What You Might Find on Your San Francisco Ballot: Party County Central Committees

A metal ballot box covered with colorful decals featuring election information is located on a sidewalk in front of a green lawn with the tall columns of San Francisco's City Hall in the background.

Yesica Prado/San Francisco Public Press

A ballot drop box is placed in front of San Francisco's City Hall several weeks ahead of the March 5 election.

This article is adapted from an episode of our podcast “Civic.” Click the audio player below to hear the full story. 


If you vote in San Francisco and you’re registered with the Peace and Freedom, Green, Republican or Democratic parties, you’ll get to make some extra choices in the March 5 election that only come around once every four years — the representatives who run your party at the local level. 

Voters registered with those four parties received ballots by mail that included candidates for their parties’ presidential primary and also candidates for their respective county central committees. The Green Party refers to its local entity as a county council.

Whether called committee or council, these are the people who officially run those political parties in San Francisco. They decide which local measures and candidates the party will endorse, and they support the formation of local political clubs. They also coordinate in various ways with their parties at the state and national levels.

For this “Civic” episode, we talked with representatives from the four parties. We also talked with Theo Ellington, vice president of Northern California for Strategies 360, a political strategy firm, to give a more general overview of the system. Ellington has also worked as a community organizer and on a variety of political campaigns in San Francisco, but he is not working on any campaigns for the March 5 election. 

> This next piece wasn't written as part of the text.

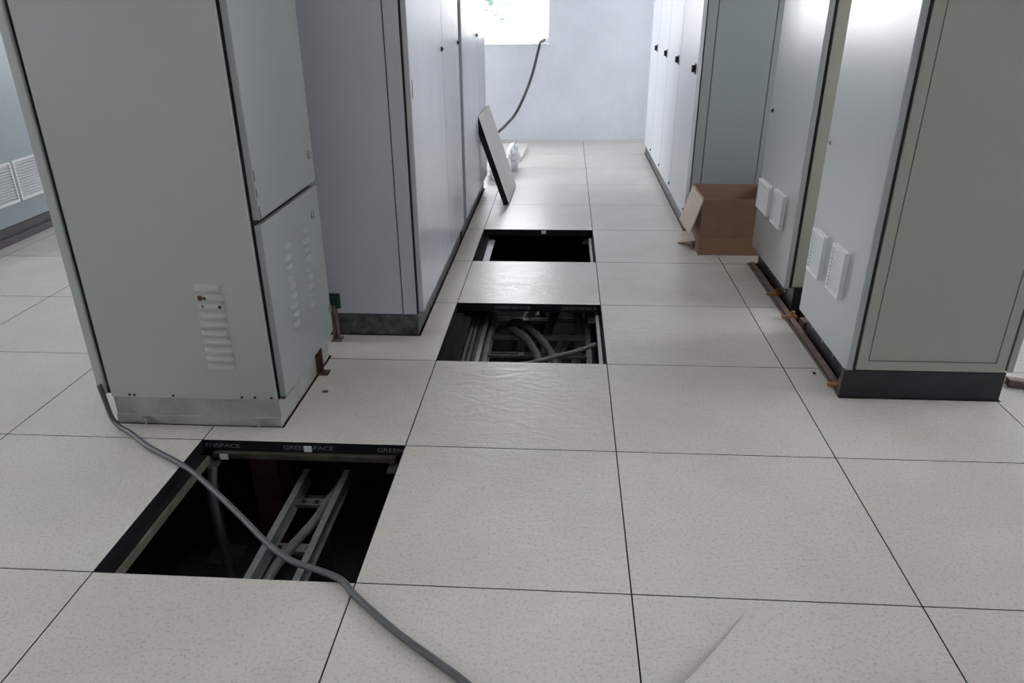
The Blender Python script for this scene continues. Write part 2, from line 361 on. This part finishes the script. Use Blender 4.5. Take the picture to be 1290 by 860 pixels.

Listen to our conversation with Theo Ellington and hear from Honey Mahogany, chair of the San Francisco Democratic Party; John Dennis, chair of the San Francisco Republican Party and head of the California GOP; Meghann Adams of the Peace and Freedom Party; and Barry Hermanson of the Green Party.

Party members vote by California State Assembly district, and so voters see on their ballots the names of candidates associated with the district in which they live.

What is notable for this election is the amount of money raised for candidates running for San Francisco’s Democratic County Central Committee. As of Feb. 27, across both Assembly districts, candidates in those races had raised nearly $2.3 million. Fundraising limits that apply to other local candidates don’t apply to people running for seats on party central committees. In the past, these weren’t high-dollar campaigns.

Voting in the Presidential Primary

California voters who are registered with one of six parties — the American Independent Party, the Democratic Party, the Green Party, the Libertarian Party, the Peace and Freedom Party, or the Republican Party — received in the mail ballots to vote in their parties’ presidential primaries. 

Voters who are not registered with a party received mail-in ballots that don’t have any presidential candidates on them, but can still request a ballot to vote in the presidential primary for one of three parties that allow “no party preference voters” to participate: the American Independent Party, the Democratic Party and the Libertarian Party. All other parties require that voters be registered party members to participate in their primaries.